God returns – Saturday, 20th week in ordinary time – Ezekiel 43:1-7a

God returns – Saturday, 20th week in ordinary time – Ezekiel 43:1-7a

We complete our study of the prophet Ezekiel based on the texts that have been read at the Eucharistic celebrations on weekdays, over the last two weeks. This final, great vision of Ezekiel is recorded in chapters 40 through 48 and is a conclusion for the book as a whole. These chapters fulfil the promises made in Ezekiel 20: 40-44 and 37:23-28 in which God promised that his sanctuary would be restored. In choosing this text the lectionary brings to a close the book of Ezekiel.

This text is almost the last prophecy that was dated, and was made many years after the fall of Jerusalem (the fourteenth year after the city was captured). Ezekiel insisted that the source of this rather long prophecy was God himself. Yahweh was also the source of the minute and sometimes strange detail of this prophecy. The audience for this vision was primarily the house of Israel. It was most relevant to them as part of God’s promised future restoration.

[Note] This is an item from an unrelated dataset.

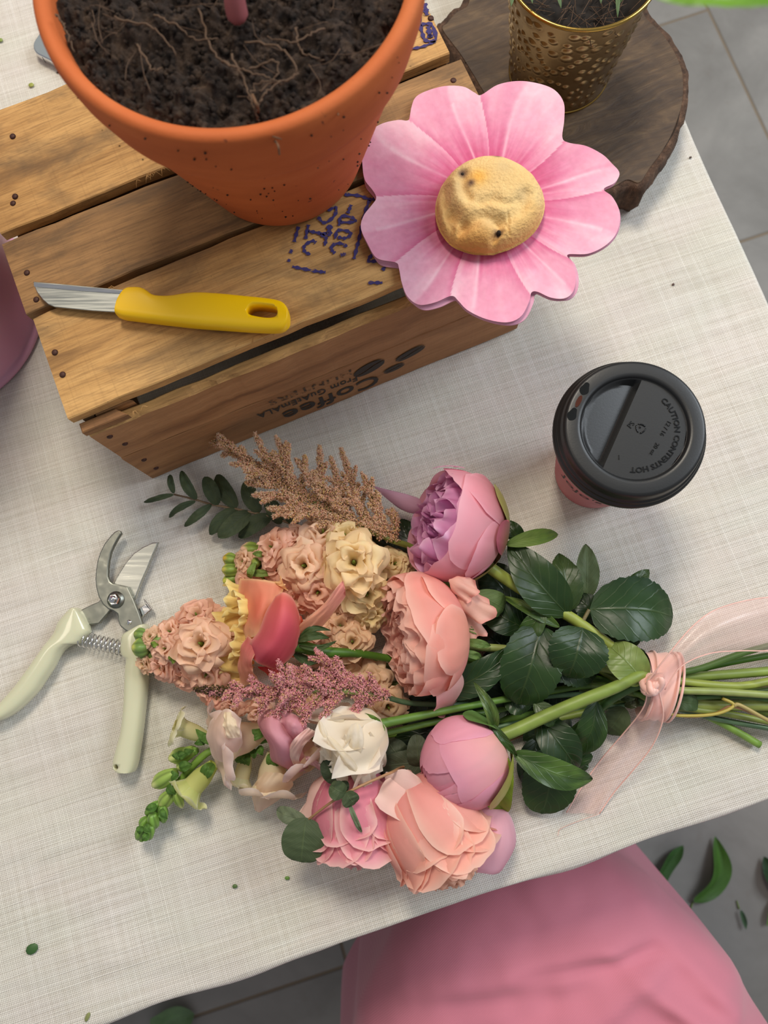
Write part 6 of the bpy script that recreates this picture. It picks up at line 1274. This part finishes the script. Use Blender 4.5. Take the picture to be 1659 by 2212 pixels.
LF(rf3, (1075, 1200), (925, 1530), 82, .030, .014, (56, 90, 40), fold=.3, c2=(40, 72, 34), side=.08)
LF(rf3, (800, 1480), (745, 1875), 150, .014, .006, (48, 80, 34), serr=.06, fold=.1, c2=(62, 96, 42), shape=(.5, .5), side=.03)
LF(rf3, (880, 1540), (960, 1640), 130, .010, .006, (44, 74, 36), serr=.06, c2=(56, 90, 42))
LF(rf3, (950, 1620), (990, 1535), 40, .008, .006, (50, 80, 40))
LF(rf3, (1245, 1240), (1120, 1388), 80, .016, .005, (88, 108, 76), serr=.08, fold=.1, mat='leaf_matt')
LF(rf3, (1255, 900), (1390, 1005), 52, .016, .018, (50, 84, 34))
LF(rf3, (1200, 1180), (1330, 1120), 40, .018, .02, (74, 96, 58)); LF(rf3, (1240, 1230), (1330, 1190), 26, .016, .016, (90, 100, 74))
LF(rf3, (720, 1420), (640, 1700), 80, .012, .005, (36, 62, 30))
full_stem(rf3, [(*zc(900, 1400), .012), (*zc(1080, 1260), .022), (1330, 1505, .030), (1385, 1480, .034)], 's6', r=[.0020, .0028, .0030, .0024, .002, .002, .002], c=(64, 98, 46))
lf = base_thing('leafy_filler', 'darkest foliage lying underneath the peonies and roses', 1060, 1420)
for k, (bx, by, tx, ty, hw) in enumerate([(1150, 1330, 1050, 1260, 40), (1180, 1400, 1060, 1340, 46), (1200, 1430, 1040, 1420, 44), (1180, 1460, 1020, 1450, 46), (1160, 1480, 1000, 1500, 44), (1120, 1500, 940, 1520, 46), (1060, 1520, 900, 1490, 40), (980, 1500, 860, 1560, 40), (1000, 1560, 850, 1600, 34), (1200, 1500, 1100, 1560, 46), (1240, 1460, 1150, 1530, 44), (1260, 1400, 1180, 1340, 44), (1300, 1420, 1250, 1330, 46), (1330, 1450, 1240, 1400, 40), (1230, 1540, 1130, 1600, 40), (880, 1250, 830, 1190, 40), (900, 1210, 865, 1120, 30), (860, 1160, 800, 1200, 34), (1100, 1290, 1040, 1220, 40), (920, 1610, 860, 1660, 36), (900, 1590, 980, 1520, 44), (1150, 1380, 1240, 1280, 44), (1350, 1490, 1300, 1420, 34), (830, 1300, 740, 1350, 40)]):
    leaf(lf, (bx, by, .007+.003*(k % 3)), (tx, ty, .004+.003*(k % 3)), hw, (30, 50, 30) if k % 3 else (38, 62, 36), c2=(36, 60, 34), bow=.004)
leaf(lf, (1440, 1512, .026), (1508, 1520, .024), 16, (70, 98, 60), mat='leaf_matt', shape=(.4, .3))
stem(lf, [(900, 1500, .004), (1100, 1480, .005), (1300, 1485, .005), (1412, 1490, .005), (1600, 1500, .005), (1760, 1510, .005)], .0020, (90, 112, 60), n=40)

# ---- organza ribbon
rbn = base_thing('ribbon', 'sheer pink organza ribbon knotted round the bouquet stems', 1412, 1490, cat='ribbon')
# band round the stems: elliptical loop in the plane across the stems
bc = P(1418, 1482, .021); ud = P(1500, 1487, .021)-P(1418, 1482, .021); ud /= np.linalg.norm(ud); sdn = np.array([-ud[1], ud[0], 0]); mb = MB(); rings = []
for k in range(41):
    a = 2*PI*k/40; sw = .0058*(1+.5*math.sin(a)*.0)+.003*max(0, math.cos(a)); rings.append([bc+ud*(x*sw*1.35+.0035*math.cos(a)-.004*math.sin(a*1)*0)+sdn*(.0225*math.cos(a))*(1+.03*math.sin(x*9))+np.array([0, 0, .0205*math.sin(a)+.0006*math.sin(x*7+a*3)]) for x in np.linspace(-1, 1, 9)])
V, Fc = ngrid(np.array(rings)); V[:, 2] = np.maximum(V[:, 2], .0008); part('band', V, Fc, M['ribbon_satin'], rbn, world=True)
for ox in (-.0065, .0075, .0105): part('band_fold', *tube([bc+ud*(ox+.004*math.cos(a))+sdn*.0230*math.cos(a)+np.array([0, 0, max(-.0195, .0212*math.sin(a))]) for a in np.linspace(0, 2*PI, 40)], .0009, 6), M['ribbon_satin'], rbn, world=True)
mb = MB()
kn0 = P(1410, 1478, .044)
for k in range(5):
    pts = [kn0+np.array([.0062*math.cos(a+k)*(1-.1*k), .0052*math.sin(a+k*1.7), .0026*math.sin(2*a+k)+.001*k]) for a in np.linspace(0, 2*PI, 22)]; mb.add(*tube(pts, [.0018, .0026, .0018], 8))
mb.build('knot', M['ribbon_satin'], rbn, world=True)
def ribbon_tail(L_, R_, nm='tail', bulge=.003, seed=0, hem=True):
    a = catmull([P(*q) for q in L_], 40); b = catmull([P(*q) for q in R_], 40); G_ = np.zeros((40, 15, 3))
    for i in range(40):
        for j in range(15):
            u = j/14; p = a[i]*(1-u)+b[i]*u; p[2] += bulge*math.sin(PI*u)*math.sin(PI*min(1, i/39*.9+.1))+.0016*math.sin(u*11+i*.12+seed)*min(1, i/12); p[2] = max(p[2], .0012); G_[i, j] = p
    t = part(nm, *ngrid(G_), M['organza'], rbn, world=True)
    if hem:
        for e in (G_[:, 0], G_[:, -1]): part('hem', *tube(e, .00045, 6), M['ribbon_satin'], t, world=True)
ribbon_tail([(1400, 1488, .046), (1388, 1530, .034), (1350, 1580, .018), (1300, 1640, .008), (1258, 1700, .004), (1224, 1756, .0025)], [(1424, 1494, .046), (1432, 1550, .034), (1408, 1610, .022), (1365, 1665, .014), (1328, 1710, .006), (1296, 1758, .003)], seed=1)
ribbon_tail([(1394, 1478, .047), (1440, 1418, .056), (1500, 1350, .058), (1560, 1312, .054), (1660, 1290, .042), (1780, 1290, .020), (1860, 1310, .004)], [(1436, 1490, .046), (1470, 1440, .050), (1530, 1412, .048), (1600, 1406, .044), (1660, 1406, .036), (1780, 1400, .014), (1860, 1400, .003)], seed=2, bulge=.006)
ribbon_tail([(1383, 1405, .014), (1400, 1430, .030), (1405, 1465, .044)], [(1432, 1420, .014), (1424, 1440, .030), (1418, 1468, .045)], nm='wrap_fold', seed=3, bulge=.002)
part('loose_thread', *tube([P(*q) for q in [(1295, 1758, .003), (1255, 1772, .001), (1212, 1790, .0008), (1205, 1806, .0008)]], .00018, 4, 24), M['ribbon_satin'], rbn, world=True)

# ---- scraps on the cloth and leaves on the floor
def scrap(px, py, r, c, name='leaf_scrap', label='', cat='leaf scrap', ang=0, asp=.6):
    p = P(px, py, 0); s_ = r*pxm(0); n_ = 9; ring = [(s_*math.cos(2*PI*k/n_)*(1+.3*fbm(k, px*.1, 1)), s_*asp*math.sin(2*PI*k/n_)*(1+.3*fbm(k, py*.1, 2))) for k in range(n_)]
    V, Fc = prism([rot2(x, y, ang) for x, y in ring], .0002, .0012, .0003, 1); o = part(name, V, Fc, M['stem'], None, cols=srgb(*c)); o.location = (p[0], p[1], 0); setp(o, label, cat, group='leaf scraps on the tablecloth' if cat == 'leaf scrap' else 'dark crumbs on the tablecloth'); return o
o = scrap(70, 2049, 13, (60, 96, 48), label='torn dark green leaf corner at lower left of the cloth', ang=.6, asp=.75)
scrap(508, 1914, 5, (84, 110, 60), label='tiny green leaf scrap below the green snapdragon tip and left of the roses', asp=.8)
scrap(621, 1896, 5, (100, 140, 60), label='tiny bright green scrap just below the round eucalyptus leaf', asp=.7)
scrap(190, 2196, 9, (132, 138, 84), label='olive scrap at the lower cloth edge', asp=.45, ang=1.2)
scrap(68, 185, 7, (150, 156, 70), label='yellow green crumb between crate and phone', asp=.8)
scrap(2, 88, 6, (130, 150, 70), label='green crumb at upper left edge of the cloth', asp=.8)
scrap(1491, 341, 3, (80, 60, 50), name='soil_crumb', label='dark crumb on the cloth nearest the wood slice', cat='crumb', asp=.8)
scrap(1454, 615, 3, (90, 64, 56), name='soil_crumb', label='dark crumb on the cloth above the coffee cup', cat='crumb', asp=.8)
def floor_leaf(px0, py0, px1, py1, hw, c, label, side=.08, z=-.742):
    th = thing('fallen_leaf', label, 'leaf', P((px0+px1)/2, (py0+py1)/2, -.75), group='fallen leaves on the grey floor'); zt = z
    B_, T_ = P(px0, py0, zt), P(px1, py1, zt); d = T_-B_; L_ = np.linalg.norm(d); d /= L_; s_ = np.cross((0, 0, 1.), d); hwm = hw*(H-z)/F; V = []; U = []; Cc = []
    for i in range(24):
        v = i/23; wv = hwm*(v**.6*(1-v)**.8)*2.2; tw = 1.2*math.sin(v*4)
        for j in range(9):
            u = -1+2*j/8; V.append(B_+d*L_*v+s_*side*L_*math.sin(v*PI)+s_*u*wv*math.cos(tw*.5)+np.array([0, 0, abs(u)*wv*.5+.5*u*wv*math.sin(tw)])); U.append((u, v)); Cc.append(SR(A3(c)*(1+.15*fbm(u*2, v*4, px0))))
    V = np.array(V); V[:, 2] = np.maximum(V[:, 2], -.7490); part('blade', *ngrid(V.reshape(24, 9, 3)), M['leaf'], th, cols=np.array(Cc), uv=np.array(U), world=True)
    part('stalk', *tube([np.r_[P(px0, py0, zt)[:2], -.7478], np.r_[(B_-d*.012)[:2], -.7480]], [.0014, .001], 6, 4), M['stem'], th, cols=srgb(120, 140, 80), world=True)
floor_leaf(1420, 1916, 1476, 1826, 20, (62, 100, 48), 'curled green leaf on the floor between tablecloth and pink skirt', .05)
floor_leaf(1500, 1950, 1545, 1806, 30, (74, 116, 44), 'twisted bright green leaf on the floor right of the skirt', -.22)
floor_leaf(1600, 1966, 1612, 2008, 6, (70, 100, 70), 'narrow small green leaf on the floor beside the skirt', .02)
floor_leaf(1700, 1940, 1650, 1850, 26, (34, 64, 32), 'dark green leaf on the floor at the right edge', .05)
floor_leaf(1700, 1900, 1655, 2000, 20, (110, 140, 80), 'pale green leaf on the floor at the right edge lower down', .05)
floor_leaf(330, 2230, 420, 2190, 46, (110, 142, 96), 'pale green leaf on the floor below the cloth at lower left', .05)

# ---- leafy plant rising behind the brass pot, one leaf hangs near the lens
lp_ = thing('tall_leafy_plant', 'bright green leaf hanging close to the camera at upper right', 'plant', (.60, 1.75, -.75))
tp = [np.array([.60, 1.75, -.5]), np.array([.60, 1.5, .1]), np.array([.45, .85, .34]), P(1980, -260, .39), P(1800, -30, .395)]
part('stem', *tube(tp, [.004, .003, .002], 10, 40), M['stem'], lp_, cols=srgb(96, 140, 50), world=True)
V, Fc, Cc, U = leaf_geo((1790, -20, .395), (1400, -14, .385), 66, (112, 168, 44), fold=.05, bow=.002, c2=(96, 150, 40), shape=(.5, .7)); part('leaf', V, Fc, M['leaf'], lp_, cols=Cc, uv=U, world=True)
V, Fc, Cc, U = leaf_geo((1980, -260, .39), (1700, -480, .39), 90, (112, 168, 44), fold=.2, bow=.01); part('leaf', V, Fc, M['leaf'], lp_, cols=Cc, uv=U, world=True)
part('planter', *[x if k else x+[.60, 1.75, -.75] for k, x in enumerate(lathe([(0, 0), (.09, 0), (.12, .28), (.125, .28), (.125, .30), (.115, .30), (.11, .26), (0, .25)], 40))], M['terracotta'], lp_, world=True)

The first stage of the visions (40;1- 43:27) is a guided tour of the new temple ending with the description of the return of God’s glory. Ezekiel must remember every detail of this description and bring this to the people who will execute it. We hear of the outer dimension of the new temple to be situated on Mount Zion. It will have its gates on the northern, southern and eastern side with an outer court and inner court. The temple is then described in great detail. Now that the temple had been described, it was necessary to signify that the building was accepted by God.

In chapter 11:23, God departed from the temple from the eastern gate and now he returns for the very gate that he left . Without the glory of God, Ezekiel’s temple was nothing more than a building. With the glory of God, it was a sacred place, a habitation for God and the radiance of His presence. As Ezekiel experienced in his vision, the glory of God had an aspect that could be heard and seen. It sounded like the awesome and inspiring sound of a great waterfall (the sound of many waters). It looked massive and radiant (the earth shone).

Ezekiel recognized this as the same display of glory he saw in a negative sense in Ezekiel 10 and 11 by the River Chebar. Then, the glory of God came in judgment, to destroy the city. Though Ezekiel had seen this vision of the glory of God twice before (in Ezekiel 1 and Ezekiel 10-11), it was in no way a familiar or comfortable sight.

In holy reverence to God, Ezekiel fell on his face. The sense is that Ezekiel didn’t choose to do this; it was a natural response. He had done the same before (Ezekiel 1:28; 3:23; 9:8, and 11:13). The voice of Yahweh Himself spoke from the temple, showing that the glory of God was the active representation of His presence. Where the glory was, God was; and where God is, He speaks.